The next few pages tells a similar account. On pages 350 to 352 Owen describes a mysterious light floating around in the presence of himself and others.  On page 362 Owen gives this account of a seance that produced the levitation of a table weighing 120 pounds:

"Our session was on the evening of October 12, 1860, lasting from half-past nine till eleven. It was held in the same room and at the same table mentioned above, and by gas-light. Present Mr. and Mrs. Ubnderhill, Kate Fox, Mr. Harrison Gray Dyar, of New York, and myself. We had very loud rappings, from various parts of the room and on the chairs. Then, while our hands were on the table, it began to move, sometimes with a rotary motion, sometimes rising up on one side, until finally it rose from the ground all but one leg.....After a time we asked whether, if we removed our fingers from the table-top, while it was in the air, it could still remain suspended ; and the reply (by rapping) being in the affirmative, after aiding it to rise as before, we withdrew our fingers entirely, raising them above it. The table then remained, nearly level, suspended without any human support whatever, during the space of five or six seconds ; and then gradually settled down, without jar or sudden dropping, to the floor.

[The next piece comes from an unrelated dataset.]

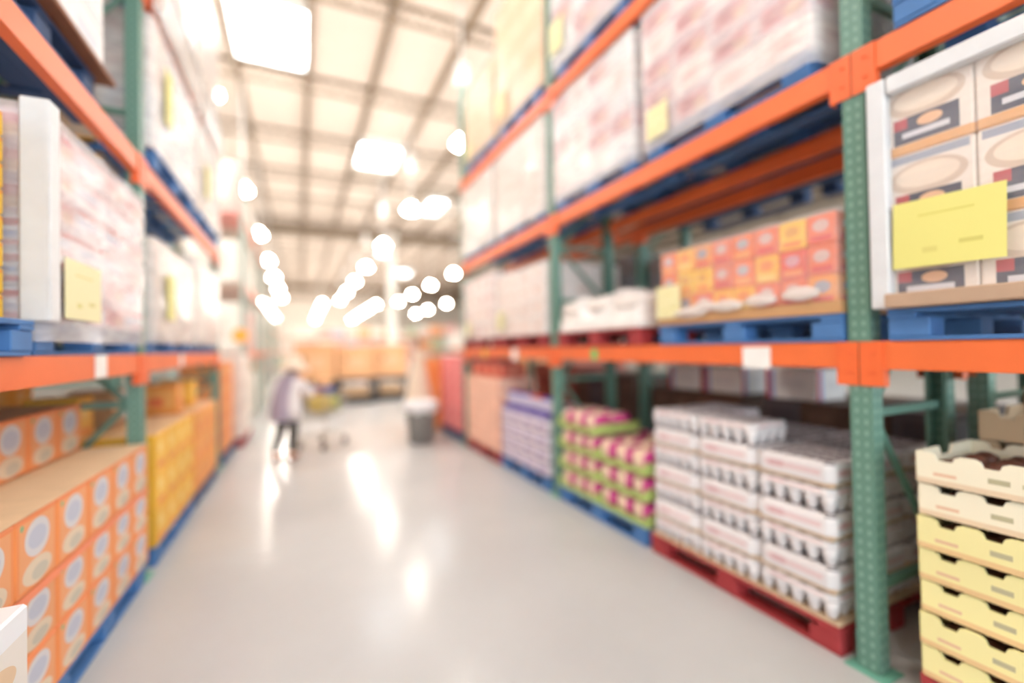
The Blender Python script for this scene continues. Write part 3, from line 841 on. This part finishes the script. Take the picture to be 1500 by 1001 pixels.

Then, anxious to advance a step farther, we asked if the table could not be raised from the floor without any aid or contact whatever. The reply being in the affirmative, we stood up and placed all our hands over it, at the distance of three or four inches from the table-top : when it rose of itself, following our hands as we gradually raised them, till it hung in the air about the same distance from the ground as before. There it remained six or seven seconds, preserving its horizontal, and almost as steady as when it rested on the ground : then it slowly descended, still preserving the horizontal, until the feet reached the carpet. As before, there was no jar or sudden dropping. The same experiment was repeated, next evening in the presence of Robert Chambers, after we had completed our tests with the steelyard; and with exactly the same result."